_TASK DIRECTIONS_
Reproduce every entry exactly as shown.

Excerpt from a dataset:
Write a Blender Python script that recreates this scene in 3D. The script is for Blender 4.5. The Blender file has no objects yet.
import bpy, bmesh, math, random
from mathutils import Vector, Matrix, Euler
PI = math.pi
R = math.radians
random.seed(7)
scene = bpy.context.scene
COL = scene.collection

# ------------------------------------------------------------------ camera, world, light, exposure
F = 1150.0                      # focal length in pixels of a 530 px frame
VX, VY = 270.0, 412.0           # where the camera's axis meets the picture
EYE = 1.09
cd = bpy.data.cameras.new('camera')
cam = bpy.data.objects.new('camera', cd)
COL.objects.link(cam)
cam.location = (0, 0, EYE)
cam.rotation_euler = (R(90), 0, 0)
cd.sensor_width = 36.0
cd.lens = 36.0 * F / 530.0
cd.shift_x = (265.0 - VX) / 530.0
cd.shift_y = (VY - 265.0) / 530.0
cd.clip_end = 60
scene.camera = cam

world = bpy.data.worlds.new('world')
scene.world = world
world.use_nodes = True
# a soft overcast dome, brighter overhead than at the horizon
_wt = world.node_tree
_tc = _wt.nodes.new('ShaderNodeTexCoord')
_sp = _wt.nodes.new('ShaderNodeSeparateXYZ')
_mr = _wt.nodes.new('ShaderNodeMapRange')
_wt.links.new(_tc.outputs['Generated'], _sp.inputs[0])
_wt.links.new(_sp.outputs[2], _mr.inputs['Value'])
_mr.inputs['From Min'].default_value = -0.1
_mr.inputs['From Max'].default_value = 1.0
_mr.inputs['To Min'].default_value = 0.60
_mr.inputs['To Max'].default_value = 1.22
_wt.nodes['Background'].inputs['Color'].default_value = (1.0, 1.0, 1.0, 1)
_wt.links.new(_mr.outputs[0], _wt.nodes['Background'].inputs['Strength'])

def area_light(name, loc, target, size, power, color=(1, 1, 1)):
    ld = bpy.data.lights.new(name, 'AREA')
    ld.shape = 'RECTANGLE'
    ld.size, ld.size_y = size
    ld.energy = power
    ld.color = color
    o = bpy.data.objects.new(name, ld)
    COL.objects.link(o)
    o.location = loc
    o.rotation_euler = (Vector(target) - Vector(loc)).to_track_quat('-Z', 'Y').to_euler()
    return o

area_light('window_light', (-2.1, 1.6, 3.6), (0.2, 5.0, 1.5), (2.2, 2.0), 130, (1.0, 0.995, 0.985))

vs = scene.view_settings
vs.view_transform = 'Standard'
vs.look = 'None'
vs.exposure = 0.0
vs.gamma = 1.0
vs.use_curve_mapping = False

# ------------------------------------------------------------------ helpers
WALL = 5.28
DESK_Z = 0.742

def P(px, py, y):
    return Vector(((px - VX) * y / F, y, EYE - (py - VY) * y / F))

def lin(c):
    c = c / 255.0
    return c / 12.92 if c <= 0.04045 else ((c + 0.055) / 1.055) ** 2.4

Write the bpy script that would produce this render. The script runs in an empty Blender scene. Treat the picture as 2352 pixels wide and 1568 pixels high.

_SOLVED EXERCISE_
Write a Blender Python script that recreates this scene in 3D. The script is for Blender 4.5. The Blender file has no objects yet.
import bpy, bmesh, math, random
from mathutils import Vector, Matrix, Euler
PI = math.pi
R = math.radians
random.seed(7)
scene = bpy.context.scene
COL = scene.collection

# ------------------------------------------------------------------ camera, world, light, exposure
F = 1150.0                      # focal length in pixels of a 530 px frame
VX, VY = 270.0, 412.0           # where the camera's axis meets the picture
EYE = 1.09
cd = bpy.data.cameras.new('camera')
cam = bpy.data.objects.new('camera', cd)
COL.objects.link(cam)
cam.location = (0, 0, EYE)
cam.rotation_euler = (R(90), 0, 0)
cd.sensor_width = 36.0
cd.lens = 36.0 * F / 530.0
cd.shift_x = (265.0 - VX) / 530.0
cd.shift_y = (VY - 265.0) / 530.0
cd.clip_end = 60
scene.camera = cam

world = bpy.data.worlds.new('world')
scene.world = world
world.use_nodes = True
# a soft overcast dome, brighter overhead than at the horizon
_wt = world.node_tree
_tc = _wt.nodes.new('ShaderNodeTexCoord')
_sp = _wt.nodes.new('ShaderNodeSeparateXYZ')
_mr = _wt.nodes.new('ShaderNodeMapRange')
_wt.links.new(_tc.outputs['Generated'], _sp.inputs[0])
_wt.links.new(_sp.outputs[2], _mr.inputs['Value'])
_mr.inputs['From Min'].default_value = -0.1
_mr.inputs['From Max'].default_value = 1.0
_mr.inputs['To Min'].default_value = 0.60
_mr.inputs['To Max'].default_value = 1.22
_wt.nodes['Background'].inputs['Color'].default_value = (1.0, 1.0, 1.0, 1)
_wt.links.new(_mr.outputs[0], _wt.nodes['Background'].inputs['Strength'])

def area_light(name, loc, target, size, power, color=(1, 1, 1)):
    ld = bpy.data.lights.new(name, 'AREA')
    ld.shape = 'RECTANGLE'
    ld.size, ld.size_y = size
    ld.energy = power
    ld.color = color
    o = bpy.data.objects.new(name, ld)
    COL.objects.link(o)
    o.location = loc
    o.rotation_euler = (Vector(target) - Vector(loc)).to_track_quat('-Z', 'Y').to_euler()
    return o

area_light('window_light', (-2.1, 1.6, 3.6), (0.2, 5.0, 1.5), (2.2, 2.0), 130, (1.0, 0.995, 0.985))

vs = scene.view_settings
vs.view_transform = 'Standard'
vs.look = 'None'
vs.exposure = 0.0
vs.gamma = 1.0
vs.use_curve_mapping = False

# ------------------------------------------------------------------ helpers
WALL = 5.28
DESK_Z = 0.742

def P(px, py, y):
    return Vector(((px - VX) * y / F, y, EYE - (py - VY) * y / F))

def lin(c):
    c = c / 255.0
    return c / 12.92 if c <= 0.04045 else ((c + 0.055) / 1.055) ** 2.4

Write the bpy script that would produce this render. The script runs in an empty Blender scene. Treat the picture as 2352 pixels wide and 1568 pixels high.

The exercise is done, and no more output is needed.